Si presenta ai nostri microfoni con un inconfondibile accento argentino ed un sorriso, nel più semplice dei modi. Un passato a Rimini, Catania ed in giro per lo stivale intero per Adrian Ricchiuti. La seconda punta argentina, contattato dalla nostra redazione, ci ha raccontato spezzoni della sua carriera con la leggerezza che lo contraddistingue. Un breve excursus all’intero di uno dei calciatori più interessanti ad aver solcato i campi del bel paese, ma non solo.
L’INTERVISTA
Salve Adrian! Parto subito chiedendoti cosa ricordi con più piacere della tua carriera calcistica, qualcosa in particolare?
Ricordo tutto! Anche perché sono partito dall’Argentina. Nel 1992 sono venuto in Italia perché era quello che volevo fare era giocare a calcio.
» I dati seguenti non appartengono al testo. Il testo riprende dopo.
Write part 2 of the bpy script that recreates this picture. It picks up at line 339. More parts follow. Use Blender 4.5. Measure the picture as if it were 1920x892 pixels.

Grazie a Dio ho raggiunto tutte le gioie del mondo proprio giocando a calcio.
Ipotizziamo non fossi mai venuto a giocare a calcio in Italia: in cosa sarebbe cambiata la tua carriera e più in generale la tua vita?
Non vivo di ipotesi. In testa avevo solo quello. Adesso pensandoci bene lo sbaglio è stato di non studiare. Ho cercato con mani e piedi, di fare il calciatore e grazie a Dio ci sono riuscito. Pensando ai giovani di adesso gli dico di studiare e poi di giocare. Il calcio è cambiato molto, cerchiamo tutti d’arrivare in alto: ma adesso è più difficile. Anche a livello economico è cambiato molto. Io penso che bisogna prima formarsi culturalmente, avere una base dietro, e poi tentare di arrivare in alto col calcio.
Passiamo adesso al campo. Al Rimini hai passato i tuoi anni migliori, lo sono stati anche grazie al presidente Bellavista? Che persona era per te?
Ho sempre detto che per me era come un padre, difatti la famiglia mi tratta ancora adesso come un figlio. Era una persona ambiziosa, che voleva bene a questa città a questa squadra e ha tentato in tutti i modi di fargli raggiungere un sogno ancora non raggiunto. Spero che con la nuova proprietà, a piccoli passi, si può fare un opera grande come quella del presidente Bellavista.
Nella tua carriera hai affrontato e giocato con grandissimi giocatori. Mi vengono in mente Ronaldinho, Ibrahimovic, ma anche Barrientos. Una volta lo definisti come il giocatore più forte con cui hai giocato, vero?
Si, un giocatore forte, senza nulla togliere agli altri come ad esempio il Papu Gomez. Per i problemi che ha avuto Barrientos nella sua carriera, rimane per me il giocatore più forte con cui hai giocato.
A proposito di questi grandi giocatori ti chiedo se riusciresti a stilare una tua personale top 11 comprensiva di allenatore. Chi schiereresti?
Ho avuto tanti allenatori forti però il migliore per me è stato Leonardo Arcori nei suoi anni al Rimini. Poi come portieri ho giocato con Handanovic, Andujar… fare la top 11 dei giocatori con cui ho giocato è davvero difficile! Sono stati tutti forti giocatori anche per la mia crescita.
Nella mente di molti c’è uno storico goal che hai segnato in Serie B, sai bene a quale mi riferisco?
Si, un goal storico per il mondo calcistico perché la Juventus in Serie B non ci tornerà mai più. Una soddisfazione sia personale che da dividere con la città di Rimini. Essa rimarrà sempre scritta nell’albo del calcio, quindi è una cosa da condividere con tutta la città. Non avevo mai visto così tanta gente dormire fuori dallo stadio per accaparrarsi il biglietto; è stata una bella giornata di sport.
Parliamo ancora di Rimini. Ti senti più ospite o un cittadino di questa città?
Ormai mi sento un cittadino riminese! È la mia terra adottiva. Spero di dare una mano in quello che sto facendo e di tornare ai livelli che il Rimini si può permettere. A piccoli passi, come dico sempre, sopratutto perché in questo momento a fare dei grandi passi si rischia il fallimento. Il Rimini Calcio sta facendo grandi cose. Sono due anni che sono primi in classifica, quest’anno stiamo dominando la Serie D. Rimini è una città quantomeno la Lega Pro e perché no qualcos’altro.